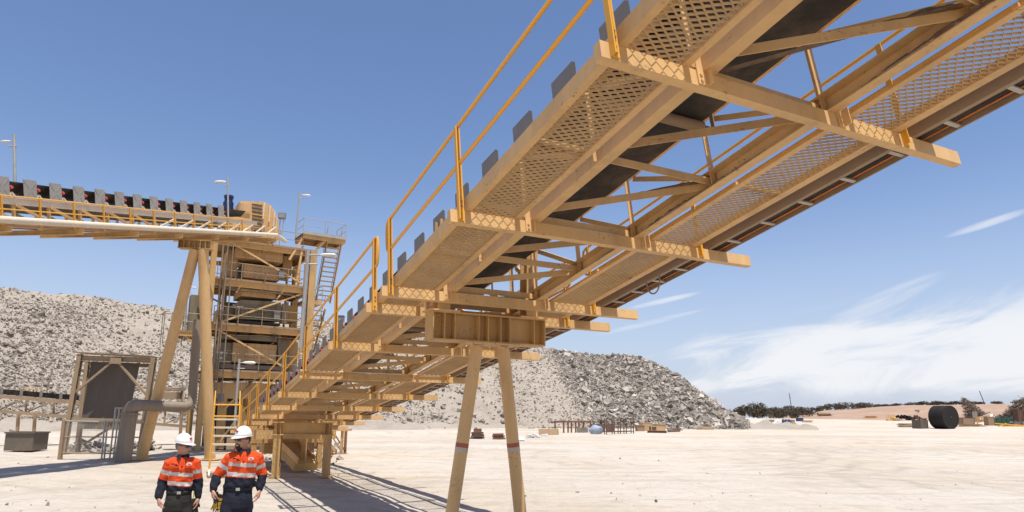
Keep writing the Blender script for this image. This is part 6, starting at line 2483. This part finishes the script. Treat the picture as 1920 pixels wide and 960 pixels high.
def glove(loc, M3, mtl, cuffm, label):
    b = MB()
    d_ = -UZ
    wr = V((0, 0, 0))
    rings = [ring(wr + d_ * f, a, t_, d_, XU, 12, 2.6) for f, a, t_ in ((0, .048, .020), (.05, .045, .020), (.10, .050, .019), (.14, .048, .016))]
    b.loops(rings)
    for k in range(4):
        o = wr + d_ * .13 + XU * (.036 - k * .024)
        b.tube([o, o + d_ * (.04) + XU * (.003 * (1.5 - k)), o + d_ * (.085, .095, .09, .07)[k] + V((.006 * (1.5 - k), -.012, 0))], [.0125, .0115, .009], 10)
        b.ball(o + d_ * (.085, .095, .09, .07)[k] + V((.006 * (1.5 - k), -.012, 0)), .009, 8, 6)
    o = wr + d_ * .06 + XU * .042
    b.tube([o, o + d_ * .035 + XU * .022, o + d_ * .07 + XU * .026], [.016, .014, .010], 10)
    me = remesh(b, 'work_glove', .006, 3)
    me.transform(M3)
    me.materials.append(M[mtl]); me.materials.append(M[cuffm])
    if cuffm != mtl:
        zz = [p.center.z for p in me.polygons]
        zm = max(zz)
        me.polygons.foreach_set('material_index', [1 if z > zm - .06 * M3.to_scale().z or noise.noise(V((z * 40, 1, 3))) > .25 else 0 for z in zz])
    o = bpy.data.objects.new('work_glove', me)
    COL.objects.link(o)
    o.location = loc
    ORG[o.name] = V(loc)
    return tag(o, label, 'glove')

RM, MR, JR = man(455, 9.0, .07, 1.0, R(21), 'bearded man in white helmet, orange and navy shirt and navy jeans walking, holding a radio', R(-44), R(2),
    {-1: ((-.285, .05, 1.245), (-.292, -.085, 1.085), (-.272, -.125, .945)), 1: ((.262, .07, 1.245), (.262, -.045, 1.065), (.244, -.08, .925))},
    (1.398, 1.274, 1.238, .38, .96), 1.08, 'denim', True, 'hair', (-.16, .22), (.045, .01), (.95, .45))
LM, ML, JL = man(347, 9.05, .07, .947, R(24), 'clean shaven man in white helmet, orange and navy shirt and charcoal trousers looking right', R(52), R(4),
    {-1: ((-.232, .05, 1.215), (-.240, -.085, 1.025), (-.214, -.135, .892)), 1: ((.222, .035, 1.215), (.245, -.03, 1.01), (.238, -.06, .868))},
    (1.335, 1.212, 1.178, .36, .80), .98, 'greytr', False, 'greyhair', (.20, -.16), (.01, .005), (.60, .40))

# radio in the bearded man's right hand, antenna down
sh, el_, wr, tip = JR[-1]
dn = (tip - wr).normalized()
c0 = wr + dn * .085 + V((.030, -.012, 0))
rb = MR @ c0
RD = thing('handheld_radio', rb, 'black handheld radio with its thin antenna pointing down', 'radio')
ax3 = (MR.to_3x3() @ dn).normalized()
sd3 = ax3.cross(V((0, 1, 0))).normalized()
b = MB(); b.obox(rb + ax3 * .0, sd3, ax3.cross(sd3), ax3, .026, .018, .065); b.build('case', M['blackp'], RD)
b = MB(); b.tube([rb + ax3 * .065 + sd3 * .014, rb + ax3 * .10 + sd3 * .014, rb + ax3 * .22 + sd3 * .014], [.008, .006, .0035], 8); b.build('antenna', M['blackp'], RD)
b = MB(); b.tube([rb + ax3 * .065 - sd3 * .012, rb + ax3 * .082 - sd3 * .012], .007, 8); b.build('knob', M['blackp'], RD)
# gloves on the belts
g3 = MR.to_3x3().to_4x4()
p = MR @ V((-.200, -.03, 1.03))
glove(p, g3 @ Matrix.Rotation(R(15), 4, 'Y'), 'gloveY', 'leather', 'yellow and black work glove hanging from the bearded man\'s belt')
g3 = ML.to_3x3().to_4x4()
p = ML @ V((.185, -.05, 1.005))
glove(p, g3 @ Matrix.Rotation(R(-8), 4, 'Y'), 'leather', 'leather', 'black work glove hanging from the clean shaven man\'s belt')
p = ML @ V((.182, -.055, 1.10))
LY = thing('lanyard_clip', p, 'lime clip strap holding the black glove at the clean shaven man\'s hip', 'clip')
b = MB(); b.beam(p, p - UZ * .085 + V((.004, 0, 0)), .018, .006); b.build('strap', M['hivis'], LY)
b = MB(); b.tube([p - UZ * .085 + V((.012 * math.cos(t), -.004, .012 * math.sin(t))) for t in [2 * math.pi * k / 10 for k in range(11)]], .004, 6); b.build('ring', M['hivis'], LY)
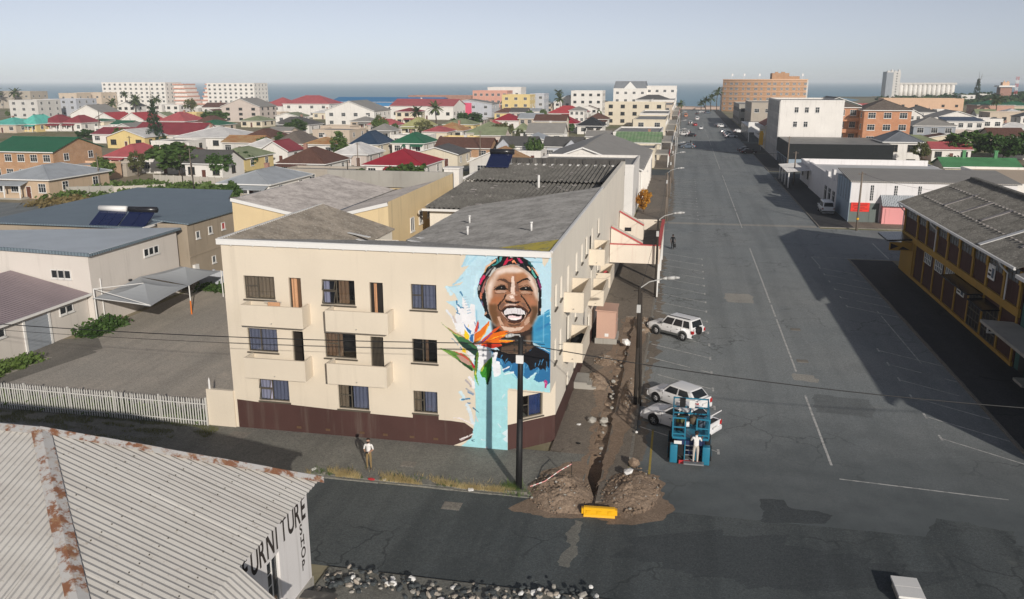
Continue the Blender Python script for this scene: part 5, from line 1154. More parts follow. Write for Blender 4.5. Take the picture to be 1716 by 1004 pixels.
for y, w, hh in ((79.2, 3.0, 1.5), (90, 2.6, 1.4)):
    mb = MB(); z = 3.4; x0, x1 = -6.38, -6.38 + w; mb.box(x0, x1, y, y + 1.6, z, z + 1.6); m_ = (x0 + x1) / 2
    mb.add([(x0, y, z + 1.6), (x1, y, z + 1.6), (x0, y, z + 1.6 + hh), (x0, y + 1.6, z + 1.6), (x1, y + 1.6, z + 1.6), (x0, y + 1.6, z + 1.6 + hh)], ((0, 1, 2), (5, 4, 3), (1, 4, 5, 2))); mb.obj('stair_gable', 'veranda', vr)
    mb = MB(); mb.beam((x1 + .05, y - .05, z + 1.6), (x0, y - .05, z + 1.65 + hh), .12, .12); mb.obj('barge_board', 'redtrim', vr)
    mb = MB(); mb.box(x0 + .6, x0 + 1.3, y - .03, y - .002, z + .9, z + 1.3); mb.obj('opening', 'black', vr)
# feeder pillar: pinkish electrical cabinet on the pavement
cb = thing('electrical_cabinet', 'pinkish beige electrical cabinet on a concrete base beside the side wall', 'cabinet', (-5.1, 63.4, 0))
mb = MB(); mb.box(-6.05, -4.35, 62.5, 64.9, 0, .55); mb.obj('base', 'concrete', cb); mb = MB(); mb.box(-5.95, -4.5, 62.6, 64.8, .55, 2.75); mb.obj('housing', 'cab_pink', cb)
mb = MB(); mb.slab([(-6.05, 62.45, 2.86), (-4.4, 62.45, 2.8), (-4.4, 64.95, 2.8), (-6.05, 64.95, 2.86)], .08); mb.obj('lid', 'cab_pink', cb)
for a in (62.68, 63.75): mb = MB(); mb.box(-4.497, -4.46, a, a + .95, .65, 2.65); d_ = mb.obj('door', 'cab_pink', cb); mb = MB(); mb.box(-4.46, -4.43, a + .78, a + .86, 1.5, 1.7); mb.obj('handle', 'steel', d_)
mb = MB(); mb.box(-5.3, -5.0, 62.58, 62.598, .7, .95); mb.obj('label_plate', 'whitepaint', cb)

# ================================================================= yard with warehouse, garage and carport
mb = MB(); mb.poly([(-46.5, 42.4, .01), (-25.3, 42.4, .01), (-25.3, 74, .01), (-47, 74, .01)]); tag(mb.obj('yard', 'gravel_yard'), 'gravel yard', kind='structure')
mb = MB(); mb.poly([(-46.3, 43.2, .016), (-45.2, 43.2, .016), (-43.0, 53.2, .016), (-45.2, 53.6, .016)]); mb.poly([(-48, 51.2, .018), (-44.6, 51.4, .018), (-43.2, 54, .018), (-45.4, 56.4, .018), (-48, 55.5, .018)]); tag(mb.obj('concrete_apron', 'kerb_stone'), 'pale concrete strip in the yard', kind='structure')
wh = thing('warehouse', 'tall plain beige warehouse with pale blue steel roof', 'warehouse', (-60, 66, 0))
mb = MB(); mb.box(-75, -47.5, 59, 71.5, -.1, 4.7); mb.quad((-75, 59, 4.7), (-47.5, 59, 4.7), (-47.5, 59, 6.28), (-75, 59, 6.95)); mb.quad((-47.5, 59, 4.7), (-47.5, 71.5, 4.7), (-47.5, 71.5, 6.25), (-47.5, 59, 6.28)); mb.obj('wall', 'warehouse', wh)
mb = MB(); mb.slab([(-75.3, 58.8, 7.1), (-47.2, 58.8, 6.38), (-47.2, 71.8, 6.34), (-75.3, 71.8, 4.9)], .16); mb.obj('roof', 'palesteel', wh); mb = MB(); mb.beam((-75.3, 58.74, 6.98), (-47.2, 58.74, 6.26), .1, .28); mb.box(-47.198, -47.1, 58.7, 71.8, 6.12, 6.32); mb.obj('gutter', 'steelblue', wh)
for i in range(3): add_win(wh, -49.6 - i * .62, 59, 4.15, 'S', .52, .62, 'frame_white', bars=0)
for i in range(3): add_win(wh, -47.5, 66.6 + i * .75, 4.6, 'E', .62, .6, 'frame_white', bars=0)
mb = MB(); mb.tube((-47.4, 60.0, 0), (-47.4, 60.0, 4.0), .05); mb.obj('drain_pipe', 'whitepaint', wh); mb = MB(); mb.box(-47.49, -47.3, 63.7, 63.95, 2.9, 3.05); mb.obj('wall_lamp', 'carblack', wh)
ga = thing('garage_building', 'low beige garage with mauve corrugated roof and grey roller door', 'garage', (-54, 54.6, 0))
mb = MB(); mb.box(-62, -48, 49.0, 58.9, -.1, 2.95); mb.obj('wall', 'warehouse', ga)
mb = MB(); mb.slab([(-47.6, 48.6, 2.95), (-47.6, 58.9, 2.95), (-55, 58.9, 4.6), (-55, 52.2, 4.6)], .1); mb.slab([(-62.4, 48.6, 2.95), (-47.6, 48.6, 2.95), (-55, 52.2, 4.6)], .1); mb.obj('roof', 'purpleroof', ga); mb = MB(); mb.box(-47.6, -47.48, 48.5, 58.95, 2.8, 2.98); mb.box(-62, -47.6, 48.48, 48.6, 2.8, 2.98); mb.obj('gutter', 'whitepaint', ga)
mb = MB(); mb.box(-48, -47.96, 51.9, 54.3, .02, 2.45)
for i in range(9): mb.box(-47.96, -47.93, 51.9, 54.3, .1 + i * .26, .30 + i * .26)
mb.obj('roller_door', 'bluegrey', ga); mb = MB(); mb.box(-47.99, -47.9, 51.7, 51.9, 0, 2.6); mb.obj('door_jamb', 'whitepaint', ga); mb = MB(); mb.box(-47.99, -47.9, 54.3, 54.5, 0, 2.6); mb.obj('door_jamb', 'whitepaint', ga)
for y in (56.0, 56.75): add_win(ga, -48, y, 2.0, 'E', .66, .5, 'frame_white', bars=0)
add_win(ga, -48, 49.6, 2.0, 'E', .66, .5, 'frame_white', bars=0)
# dark blue roofed workshop and its long wing
wk = thing('workshop', 'workshop with long slate blue roof and solar heaters', 'workshop', (-60, 82, 0))
mb = MB(); mb.box(-70, -50.5, 73.2, 97, -.1, 5.75); mb.obj('wall', 'wingwall', wk)
mb = MB(); mb.slab([(-70.6, 72.7, 6.0), (-52.0, 72.7, 6.0), (-51.5, 88, 6.5), (-55.5, 96.5, 6.7), (-69, 96.5, 6.7)], .14); mb.obj('roof', 'steelblue', wk); mb = MB(); mb.beam((-51.95, 72.8, 5.92), (-51.4, 88, 6.42), .12, .22); mb.obj('fascia', 'whitepaint', wk)
for i in range(6): mb = MB(); y = 76 + i * 2.6; mb.box(-51.2, -50.49, y, y + .22, 3.6, 5.35); mb.obj('louvre_post', 'whitepaint', wk)
mb = MB(); mb.box(-50.52, -50.45, 74, 92, 3.8, 5.2); mb.obj('glazing', 'glass', wk); add_win(wk, -60.3, 73.2, 3.6, 'S', 1.6, .8, 'frame_white')
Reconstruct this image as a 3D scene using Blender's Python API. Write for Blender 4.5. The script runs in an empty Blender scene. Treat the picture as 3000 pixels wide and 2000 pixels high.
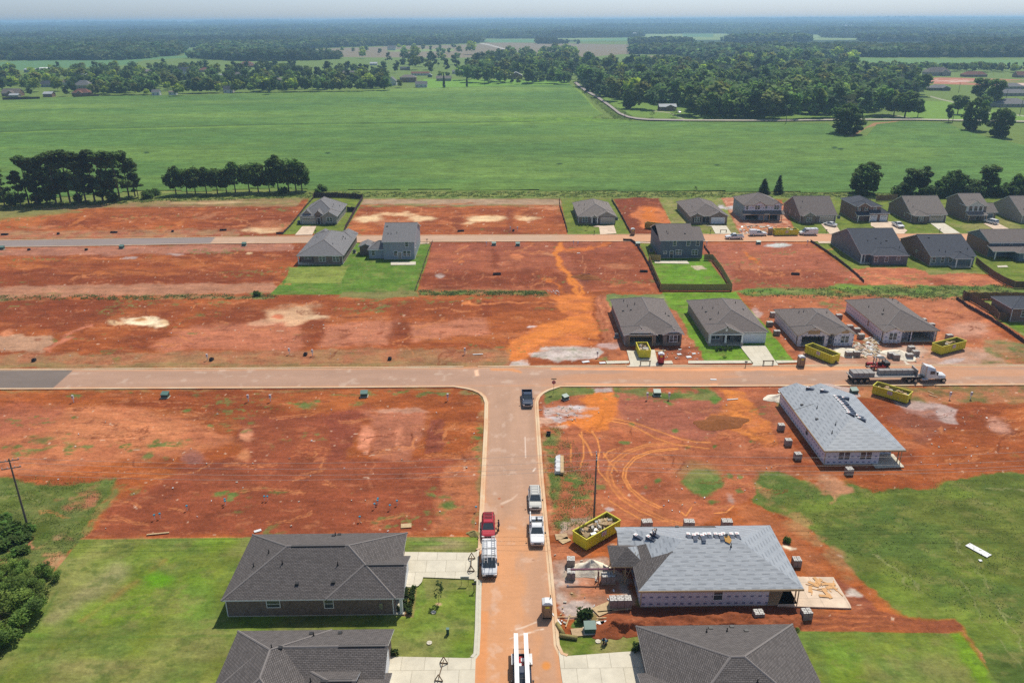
import bpy, math, random
import numpy as np
from mathutils import Vector, Matrix
R = math.radians
random.seed(11)
rng = np.random.default_rng(11)
SC = bpy.context.scene
C = SC.collection
# ---------------------------------------------------------------- camera
CAMZ, FPX = 66.7,2310.0
PITCH, YAW, ROLL = math.atan(943.0/FPX),0.012,0.0042
_h = np.array([math.sin(YAW), math.cos(YAW),0.0]); _r = np.array([math.cos(YAW),-math.sin(YAW),0.0]); _z = np.array([0,0,1.0])
FWD = math.cos(PITCH)*_h - math.sin(PITCH)*_z
_u = math.sin(PITCH)*_h + math.cos(PITCH)*_z
RGT = math.cos(ROLL)*_r - math.sin(ROLL)*_u
UPV = math.cos(ROLL)*_u + math.sin(ROLL)*_r
cd = bpy.data.cameras.new('camera'); cam = bpy.data.objects.new('camera', cd); C.objects.link(cam)
cd.sensor_width = 36; cd.lens = FPX/3000*36; cd.clip_start = 1; cd.clip_end = 60000
cam.matrix_world = Matrix(((RGT[0], UPV[0],-FWD[0],0),(RGT[1], UPV[1],-FWD[1],0),(RGT[2], UPV[2],-FWD[2], CAMZ),(0,0,0,1)))
SC.camera = cam
def P(px, py, z=0.0):
 """survey point: where the sight line through photo pixel (px,py) meets height z"""
 d = FWD*FPX + RGT*(px-1500) - UPV*(py-1000)
 t = (z-CAMZ)/d[2]
 return float(d[0]*t), float(d[1]*t)
def proj(x, y, z):
 v = np.array([x, y, z-CAMZ]); w = v@FWD
 return 1500+FPX*(v@RGT)/w, 1000-FPX*(v@UPV)/w
# ---------------------------------------------------------------- light
SUN_EL, SUN_AZ = 57.0,27.0          # elevation; degrees east of the street's north
sd = bpy.data.lights.new('sun', 'SUN'); sun = bpy.data.objects.new('sun', sd); C.objects.link(sun)
sd.energy = 4.1; sd.angle = R(0.53); sd.color = (1.0,0.935,0.82)
_s = Vector((math.sin(R(SUN_AZ))*math.cos(R(SUN_EL)), math.cos(R(SUN_AZ))*math.cos(R(SUN_EL)), math.sin(R(SUN_EL))))
sun.rotation_euler = _s.to_track_quat('Z', 'Y').to_euler()
w = bpy.data.worlds.new('World'); SC.world = w; w.use_nodes = True
nt = w.node_tree; bg = nt.nodes['Background']; sk = nt.nodes.new('ShaderNodeTexSky')
sk.sky_type = 'NISHITA'; sk.sun_disc = False; sk.sun_elevation = R(SUN_EL); sk.sun_rotation = R(SUN_AZ)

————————

--- WORK INSTRUCTIONS ---
Locate the string "pixels" in the listing above and copy every line where it occurs.

--- FULL ANSWER ---
Keep writing the Blender script for this image. This is part 6, starting at line 2483. This part finishes the script. Treat the picture as 1920 pixels wide and 960 pixels high.
Continue the Blender Python script for this scene: part 5, from line 1154. More parts follow. Write for Blender 4.5. Take the picture to be 1716 by 1004 pixels.
Reconstruct this image as a 3D scene using Blender's Python API. Write for Blender 4.5. The script runs in an empty Blender scene. Treat the picture as 3000 pixels wide and 2000 pixels high.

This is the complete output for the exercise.